Provided data →
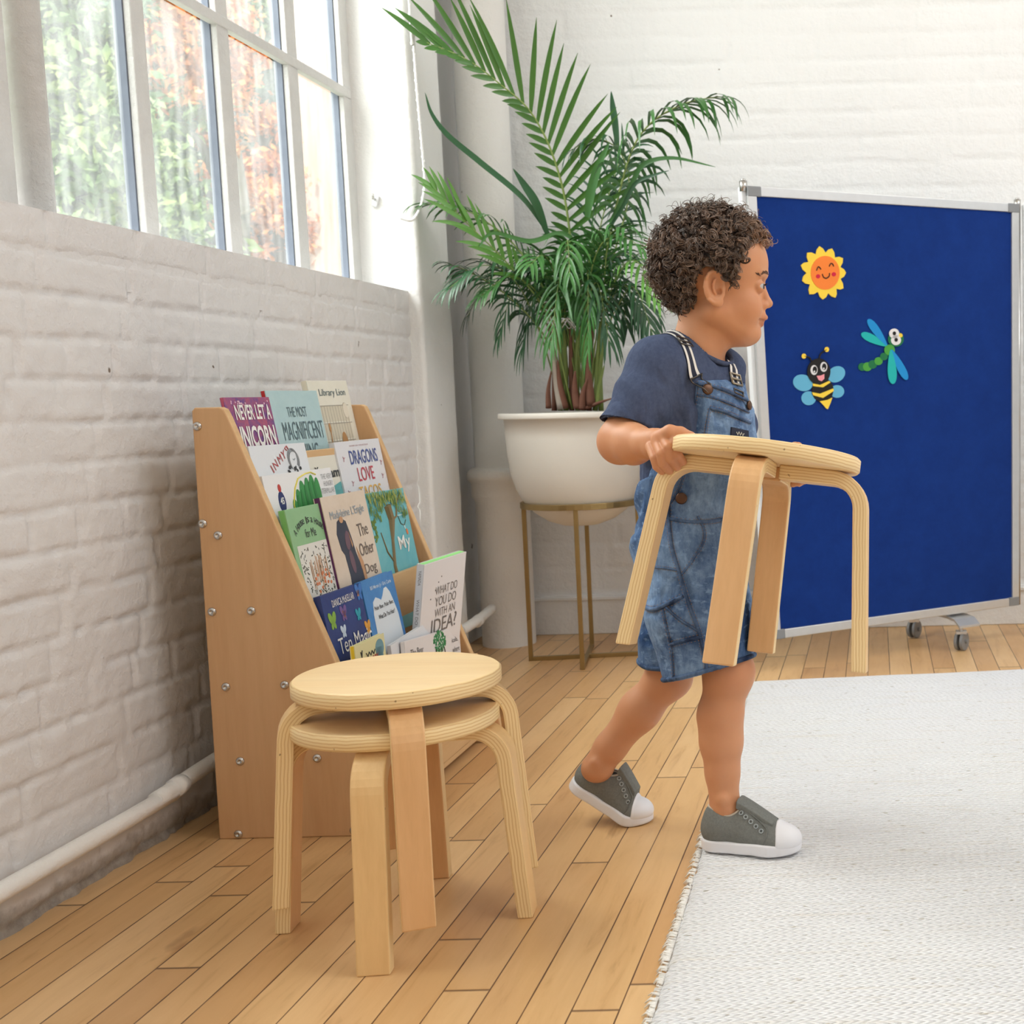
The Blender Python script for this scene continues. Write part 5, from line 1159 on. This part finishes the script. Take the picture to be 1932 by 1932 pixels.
for s,e in zip((-1,1),EYE):
    k=MB(); ps=project(skin,[H(1444-23*t**1.3,516.5-2.5*math.sin(math.pi*min(1,t*.9))+3.5*t*t,s*(.010+.030*t)) for t in np.linspace(0,1,34)],.0002)
    rgb=random.Random(int(50+s))
    for ip,p in enumerate(ps):
        for _ in range(int(2+3*math.sin(math.pi*(ip+.5)/len(ps)))):
            q=p+HL*rgb.uniform(-.001,.001)*s+Ux*rgb.uniform(-.0017,.0017); d=HL*s*.004+Ux*rgb.uniform(-.0005,.002)-HF*.0022
            pp=project(skin,[q,q+d*.5,q+d],.0003,3); k.tube(pp,[.00035,.0003,.0001],4)
    kid(k.build('eyebrow',M_HAIR_D,boy,smooth=True))
    k=MB()
    for t in np.linspace(-1,1,18):
        b0=e+HF*(.0118-.0022*t*t)+HL*(.0085*t+s*.0015)+Ux*(.0040-.0022*t*t); k.tube([b0-HF*.001,b0+HF*.0028+Ux*.0006,b0+HF*.0048+Ux*.0026+HL*t*.001],[.00038,.0003,.0001],4)
    for t in np.linspace(-1,1,14):
        b0=e+HF*(.0118-.0022*t*t)+HL*(.0085*t+s*.0015)+Ux*(.0040-.0022*t*t); b1=e+HF*(.0118-.0022*(t+.14)**2)+HL*(.0085*(t+.14)+s*.0015)+Ux*(.0040-.0022*(t+.14)**2); k.tube([b0,b1],.0006,5)
    kid(k.build('eyelashes',plain('lash',sr(40,28,22),.6),boy,smooth=True))

# hair
HLINE=[(1452,452),(1436,461),(1418,463),(1405,478),(1394,494),(1390,515),(1383,532),(1372,541),(1360,530),(1352,516),(1338,510),(1322,518),(1314,540),(1316,566),(1312,586),(1298,602),(1284,618),(1270,628),(1240,600),(1190,520),(1200,380),(1340,340),(1470,380)]
def in_hair(px,py):
    c=np.zeros(px.shape,bool); n=len(HLINE)
    for i in range(n):
        x0,y0=HLINE[i]; x1,y1=HLINE[(i+1)%n]; m_=((y0>py)!=(y1>py))&(px<(x1-x0)*(py-y0)/(y1-y0+1e-9)+x0); c^=m_
    return c
def to_px(P): return 1350+((P-O_)@HF)*CP/PXM, 540-((P-O_)@Ux)/PXM
HC_=H(1345,499); HR_=np.array([.0835,.0690,.0755])
def scalp(D, sc=1.): return HC_+(D*HR_*sc)@HAX
rg=np.random.default_rng(5)
nt,npn=170,240; th=np.linspace(0,math.pi,nt); ph=np.linspace(0,2*math.pi,npn,endpoint=False); T_,P_=np.meshgrid(th,ph,indexing='ij')
D=np.stack([np.sin(T_)*np.cos(P_),np.sin(T_)*np.sin(P_),np.cos(T_)],-1).reshape(-1,3); base=scalp(D,1.04); px,py=to_px(base)
mask=in_hair(px,py).astype(float).reshape(nt,npn)
for _ in range(4): mask=(mask+np.roll(mask,1,1)+np.roll(mask,-1,1)+np.vstack([mask[:1],mask[:-1]])+np.vstack([mask[1:],mask[-1:]]))/5
mask=mask.reshape(-1); nz=fbm(D[:,0]*11+20+D[:,2]*6, D[:,1]*11+30-D[:,2]*7, 4, 12)
sc=np.where(mask>.5,1.045+.075*nz*np.clip((mask-.5)*3,0,1),.86)
Vh=scalp(D,sc[:,None]); ii=np.arange(nt*npn).reshape(nt,npn); Fh=np.stack([ii[:-1],ii[1:],np.roll(ii,-1,1)[1:],np.roll(ii,-1,1)[:-1]],-1).reshape(-1,4)
keep=(sc[Fh]>1).all(1); Fh=Fh[keep]
th_=NT('curly_hair'); ha=th_.n('ShaderNodeAttribute',attribute_name='tint'); th_.set(th_.mix(1.0,(.135,.088,.062),ha.outputs['Color'],'MULTIPLY'),.34,0,.6)
M_HAIR=th_.m
# curly locks: each lock is a bundle of strands winding round one helix
NG=1500; D=rg.normal(size=(NG*3,3)); D/=np.linalg.norm(D,axis=1)[:,None]; R0=scalp(D,1.03); px,py=to_px(R0); ok=in_hair(px,py); D=D[ok][:NG]; R0=R0[ok][:NG]; px=px[ok][:NG]; py=py[ok][:NG]; NG=len(D)
N=(D/HR_)@HAX; N/=np.linalg.norm(N,axis=1)[:,None]
tdir=rg.normal(size=(NG,3))*.9-Ux*.25-HF*.15; tdir-=N*(tdir*N).sum(1)[:,None]; tdir/=np.linalg.norm(tdir,axis=1)[:,None]; bdir=np.cross(N,tdir)
short=np.clip((py-560)/60,0,1)*.45+np.clip((px-1405)/45,0,1)*.30
ln=rg.uniform(.009,.0195,NG)*(1-short); cr=rg.uniform(.0030,.0062,NG)*(1-.35*short); turns=rg.uniform(.9,1.9,NG)*rg.choice([-1,1],NG); ph0=rg.uniform(0,6.28,NG); gc=rg.uniform(.45,1.9,NG)
KP=17; M_=7; pts=[]; off1=rg.normal(size=(NG,M_))*.0012; off2=rg.normal(size=(NG,M_))*.0012; fr_=rg.random((NG,M_))<.08
for i in range(KP):
    t=i/(KP-1); a=(ph0+turns*2*math.pi*t)[:,None]+off1*40*t+fr_*t*rg.uniform(-1,1,(NG,M_))*0; r=cr[:,None]*min(1,t*3.5)*(1+off2*60)*(1+fr_*.5*t)
    p=R0[:,None,:]+N[:,None,:]*((ln*(1-(1-t)**1.7))[:,None]*(1+fr_*.45))[...,None]+tdir[:,None,:]*((ln*.6*t)[:,None]+off1)[...,None]+bdir[:,None,:]*off2[...,None]
    p=p+(tdir[:,None,:]*np.cos(a)[...,None]+(N*.72+bdir*.55)[:,None,:]*np.sin(a)[...,None])*r[...,None]
    pts.append(p.reshape(-1,3))
NS=NG*M_; pts=np.stack(pts,1); N2=np.repeat(N,M_,0); tg=np.gradient(pts,axis=1); tg/=np.linalg.norm(tg,axis=2)[...,None]+1e-9
u1=np.cross(tg,N2[:,None,:]); u1/=np.linalg.norm(u1,axis=2)[...,None]+1e-9; u2=np.cross(tg,u1); rad=.00072*np.array([1.1-.75*(i/(KP-1))**2 for i in range(KP)])[None,:,None]
ring=[pts+rad*(u1*math.cos(q)+u2*math.sin(q)) for q in (0,2.094,4.189)]; Vs=np.stack(ring,2).reshape(-1,3)
b=(np.arange(NS)[:,None]*KP+np.arange(KP-1)[None,:])*3; Fq=[]
for j in range(3): Fq.append(np.stack([b+j,b+(j+1)%3,b+3+(j+1)%3,b+3+j],-1).reshape(-1,4))
Fq=np.concatenate(Fq); colr=np.repeat(gc,M_)*rg.uniform(.8,1.25,NS); warm=np.clip((np.repeat(px,M_)-1375)/70,0,1)
CS=np.stack([colr*(1+.9*warm),colr*(1+.62*warm),colr*(1+.35*warm)],1).repeat(KP*3,0)
CH=np.full((len(Vh),3),.32); VV=np.concatenate([Vh,Vs]); FF=np.concatenate([Fh,Fq+len(Vh)])
kid(np_mesh('hair', VV, FF, M_HAIR, boy, True, np.concatenate([CH,CS])))

# t-shirt
AR0=W_(1241,700,1.952); ARm=W_(1210,760,1.925); AR1=W_(1183,803,1.905)
torso=[elp(W_(1308,778,BYD),TAX,(.086,.100,.112),.02), elp(W_(1318,868,BYD),TAX,(.088,.096,.10),.02), elp(W_(1308,940,BYD),TAX,(.082,.094,.08),.02)]
shl=[cap(W_(1243,690,1.955),W_(1300,676,BYD),.0430,.0460,.02), cap(W_(1300,676,BYD),W_(1360,702,2.10),.0460,.0400,.02)]
rsl=[cap(AR0,ARm,.0455,.0440,.02), cap(ARm,W_(1172,822,1.898),.0440,.0425,.01)]
lsl=[cap(SL,W_(1382,800,2.075),.043,.040,.02)]
hemn=(W_(1172,822,1.898)-ARm); hemn/=np.linalg.norm(hemn); hemn=hemn*.75+np.array([0,0,-1])*.5+np.array([.12,0,0]); hemn/=np.linalg.norm(hemn)
def halfspace(c,n): c=np.array(c); n=np.array(n); return lambda x,y,z:(x-c[0])*n[0]+(y-c[1])*n[1]+(z-c[2])*n[2]
def inter(prim,plane,k=.003): # primitive cut by a plane
    f=prim[1]; return [prim[0], lambda x,y,z: smax(f(x,y,z),plane(x,y,z),k), prim[2],prim[3],prim[4]]
pl=halfspace(W_(1182,803,1.90),hemn)
shirt=torso+shl+[inter(rsl[0],pl),inter(rsl[1],pl)]+lsl
shirt+= [minus(cap(W_(1170,825,1.897),W_(1183,801,1.905),.0345,.0345,.002),.002)]
shirt+= [minus(cap(H(1328,662),H(1338,590),.0435,.062,.003),.003)]
shirt+= [['-',halfspace(W_(1300,948,BYD),(0,0,-1)) if False else (lambda x,y,z: x*0+1.0),np.zeros(3),np.zeros(3),.001]][:0]
shirt_cut=[['&',lambda x,y,z:(W_(1300,960,BYD)[2]-z)+x*0,None,None,.004]]
lo=np.min([p[2] for p in shirt if p[0]=='+'],0)-.008; hi=np.max([p[3] for p in shirt if p[0]=='+'],0)+.008; lo[2]=W_(1300,975,BYD)[2]
V,Q=mesh_sdf(shirt+shirt_cut, lo, hi, .0030, 1)
def wrinkle(V,prims,amp,fr,seed,direction=(1,.3,1)):
    G=sdf_grad(prims,V,.0015); a=(V@np.array([1.0,.4,.25]))*fr; b_=(V@np.array([-.3,.5,1.0]))*fr*.55
    h=fbm(a+50,b_+50+1.6*fbm(a*.7+9,b_*.7+4,2,seed+3),3,seed)-.5; r=.30-np.abs(h)*3.2
    return V+G*(amp*(h*1.2+.5*r))[:,None]
V=wrinkle(V,shirt,.0120,20,3)
ts=NT('navy_jersey'); ts.set(ts.mix(ts.noise(ts.coord(),160,3,.7),sr(58,67,92),sr(86,97,124)),.9,0,.15); b0=ts.bump(ts.noise(ts.coord('Object',(1,1,.45),(.5,.6,.3)),15,3,.5,1.2),.75,.014); ts.bump(ts.noise(ts.coord(),700,2),.25,.0008,b0)
kid(np_mesh('t_shirt', V, Q, ts.m, boy))
kr=[]; 
for a in np.linspace(0,2*math.pi,40):
    c0=H(1328,652); e1=TF; e2=TS; kr.append(c0+e1*.0490*math.cos(a)+e2*.0465*math.sin(a)-np.array([0,0,1])*(.006+.022*math.cos(a)))
kr=project(shirt,kr,.0006,6)
for _ in range(3): kr=(kr+np.roll(kr[:-1],1,0)[np.r_[0:len(kr)-1,0]]*.5+np.roll(kr[:-1],-1,0)[np.r_[0:len(kr)-1,0]]*.5)/2
k=MB(); k.tube(list(kr),.0042,10); kid(k.build('collar', ts.m, boy, smooth=True))
k=MB(); hm=[]
hc=W_(1179,809,1.902); e1=np.cross(hemn,np.array([0,1,0])); e1/=np.linalg.norm(e1); e2=np.cross(hemn,e1)
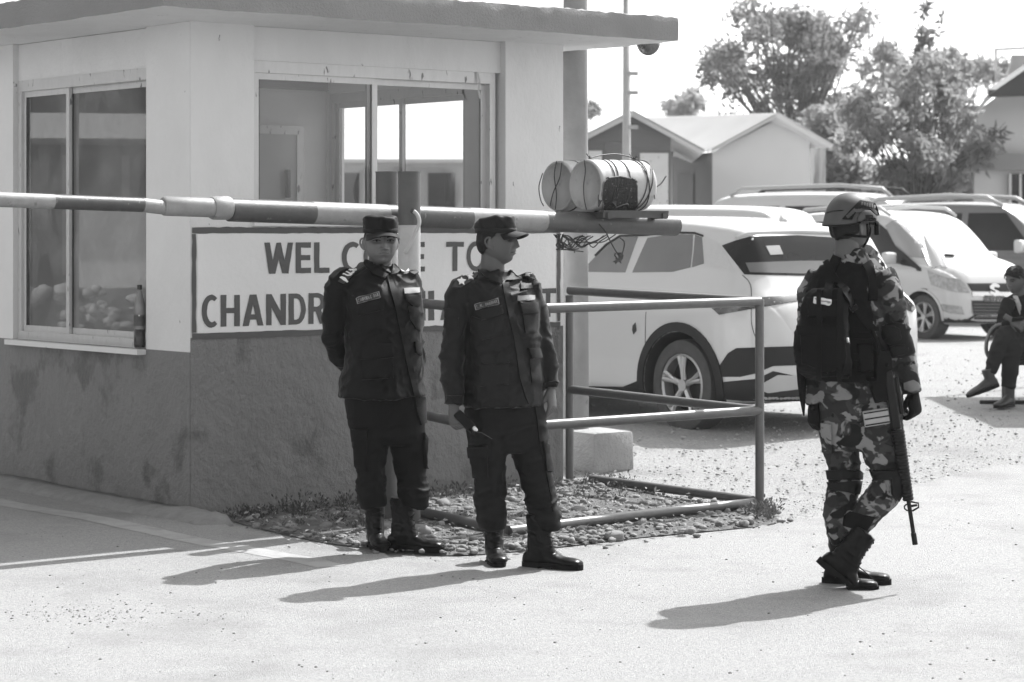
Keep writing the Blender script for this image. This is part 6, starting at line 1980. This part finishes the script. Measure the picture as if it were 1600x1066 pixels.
# fingerless glove over the right hand, left glove
for h_, nm in ((gr, 'glove'), (glh, 'glove')):
    vs, fs = h_
    wr = vs
    Mh = hand_matrix(P(1427, 614, Y3 - .01), (.12, .05, -1), (.75, -.65, 0)) if h_ is gr else hand_matrix(P(1272, 632, Y3), (.0, .1, -1), (-.9, -.4, 0))
    inv = Mh.inverted(); cc_ = sum(vs, Vector()) / len(vs)
    loc_ = [inv @ q for q in vs]
    nv_ = [Vector() for _ in vs]
    for f in fs:
        n_ = (vs[f[1]] - vs[f[0]]).cross(vs[f[2]] - vs[f[0]])
        for i in f: nv_[i] += n_
    keep = [q.z > -.125 for q in loc_]
    f2 = [f for f in fs if all(keep[i] for i in f)]
    us = sorted(set(i for f in f2 for i in f)); ix = {u: k for k, u in enumerate(us)}
    mk(nm, [vs[u] + nv_[u].normalized() * .0035 for u in us], [tuple(ix[i] for i in f) for f in f2], m_vest, o3)
# helmet
n, k_ = 64, 18
rings = []
for j in range(k_):
    ring = []
    for i in range(n):
        q = 2 * math.pi * i / n
        sx, sy = math.sin(q), math.cos(q)
        rim = .012 - .012 * sy * (-1 if sy < 0 else .3) + .020 * math.exp(-(sy / .45) ** 2)
        a = math.pi / 2 * j / (k_ - 1)
        z = rim + (.152 - rim) * math.sin(a)
        ca = math.cos(a) ** .82 if j < k_ - 1 else .02
        fl_ = 1.03 - .03 * min(1, j / 3)
        ring.append(Vector((.116 * sx * ca * fl_, (.128 * sy - .004) * ca * fl_, z)))
    rings.append(ring)
v, f = loft(rings, False, True)
helm = mk('helmet', [M @ q for q in v], f, m_helm, o3)
rim_ = [M @ q for q in rings[0]]
MB().add(tube(rim_ + [rim_[0]], .0045, 8)).mk('helmet_rim', m_pad, helm)
hs = Surf(helm)
patch('helmet_rail', hs, [(1316, 343), (1330, 327), (1343, 314), (1362, 317), (1371, 326), (1373, 337), (1366, 335), (1358, 327), (1346, 325), (1336, 334), (1331, 344)], m_pad, helm, off=.007, step=3, Yd=Y3)
for k in range(7):
    x, y = 1322 + k * 3.2, 338 - k * 3.0 + (0.25 * k * k if k > 3 else 0)
    patch('rail_slot', hs, [(x, y), (x + 3, y - 2.5), (x + 6, y + 1.5), (x + 3, y + 4)], m_helm, helm, off=.010, step=2, Yd=Y3)
for k in range(6):
    x = 1345 + k * 3.6
    patch('rail_slot', hs, [(x, 317 + k * .9), (x + 2.2, 317.4 + k * .9), (x + 2.0, 322 + k * .9), (x - .2, 321.6 + k * .9)], m_helm, helm, off=.010, step=2, Yd=Y3)
patch('ear_cover', hs, [(1338, 350), (1341, 337), (1349, 330), (1358, 330), (1365, 337), (1368, 349)], m_helm, helm, off=.010, step=3, Yd=Y3, puff=.002)
patch('rail_knob', hs, [(1350, 337), (1360, 337), (1361, 344), (1351, 344)], m_pad, helm, off=.016, step=2, Yd=Y3)
patch('helmet_band', hs, ribbon(None, [(1289, 333), (1302, 330), (1318, 329)], .5), m_pad, helm, off=.003, step=3, Yd=Y3)
# padding, nape strap, chin strap
bs = Surf(body3)
hr_ = [c for c in o3.children if c.name.startswith('hair')][0]
bh = Surf([body3, hr_])
patch('nape_pad', bh, [(1292, 348), (1312, 346), (1340, 350), (1342, 358), (1318, 366), (1312, 374), (1300, 372), (1296, 360)], m_pad, helm, off=.012, step=3, Yd=Y3, blur=3)
for pts_ in ([(1308, 368), (1322, 367), (1340, 369), (1354, 370)], [(1354, 350), (1355, 360), (1355, 371), (1358, 384), (1356, 397)], [(1366, 349), (1362, 362), (1360, 375), (1358, 390)]):
    q = [bh.hit(x, y, Y3) for x, y in [(float(a), float(b)) for a, b in catmull(pts_, 4)]]
    MB().add(tube([l + n_ * .003 for l, n_ in q], .0055, 8)).mk('chin_strap', m_vest, helm)
MB().add(tube([P(1354, 398, Y3 + .0), P(1360, 400, Y3 + .05), P(1364, 392, Y3 + .1)], .007, 8)).mk('chin_cup', m_vest, helm)
MB().add(box(P(1369, 358, Y3 + .06), .022, .05, .06, None, .01)).mk('headset', m_pad, helm)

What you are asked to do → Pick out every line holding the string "This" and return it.

Result →
The Blender Python script for this scene continues. Write part 5, from line 1159 on. This part finishes the script. Take the picture to be 1932 by 1932 pixels.
Keep writing the Blender script for this image. This is part 6, starting at line 1980. This part finishes the script. Measure the picture as if it were 1600x1066 pixels.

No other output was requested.